** START OF DATASET EXTRACT **

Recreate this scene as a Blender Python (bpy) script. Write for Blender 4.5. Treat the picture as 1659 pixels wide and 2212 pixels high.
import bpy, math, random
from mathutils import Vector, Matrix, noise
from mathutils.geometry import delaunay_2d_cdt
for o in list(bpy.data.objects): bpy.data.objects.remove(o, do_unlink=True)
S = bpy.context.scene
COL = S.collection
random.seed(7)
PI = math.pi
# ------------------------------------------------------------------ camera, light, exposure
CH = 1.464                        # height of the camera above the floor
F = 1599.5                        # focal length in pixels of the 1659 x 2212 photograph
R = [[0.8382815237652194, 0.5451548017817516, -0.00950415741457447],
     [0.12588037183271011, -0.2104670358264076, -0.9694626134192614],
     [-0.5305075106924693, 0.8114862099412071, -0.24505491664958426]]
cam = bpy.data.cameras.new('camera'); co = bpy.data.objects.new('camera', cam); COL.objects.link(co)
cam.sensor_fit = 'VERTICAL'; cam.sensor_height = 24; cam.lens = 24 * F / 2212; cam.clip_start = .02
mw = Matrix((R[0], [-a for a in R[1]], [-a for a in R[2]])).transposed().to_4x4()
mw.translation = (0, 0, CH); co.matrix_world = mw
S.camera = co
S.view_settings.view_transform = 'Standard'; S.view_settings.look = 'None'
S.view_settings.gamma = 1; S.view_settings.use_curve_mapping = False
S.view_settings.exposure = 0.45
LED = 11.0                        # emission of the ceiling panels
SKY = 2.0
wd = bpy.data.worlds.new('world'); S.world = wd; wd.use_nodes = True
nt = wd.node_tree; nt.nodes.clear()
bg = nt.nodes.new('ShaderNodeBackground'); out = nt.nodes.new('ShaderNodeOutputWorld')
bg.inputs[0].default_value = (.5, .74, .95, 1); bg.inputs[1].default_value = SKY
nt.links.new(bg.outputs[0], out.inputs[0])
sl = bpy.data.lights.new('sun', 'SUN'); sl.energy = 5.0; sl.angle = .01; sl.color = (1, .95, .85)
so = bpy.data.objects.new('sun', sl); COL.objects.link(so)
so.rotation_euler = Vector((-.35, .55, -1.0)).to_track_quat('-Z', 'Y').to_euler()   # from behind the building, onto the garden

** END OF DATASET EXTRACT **

EXERCISE INSTRUCTIONS: Pick out each line above that includes "pixels" and show it.

RESULT:
Recreate this scene as a Blender Python (bpy) script. Write for Blender 4.5. Treat the picture as 1659 pixels wide and 2212 pixels high.
F = 1599.5                        # focal length in pixels of the 1659 x 2212 photograph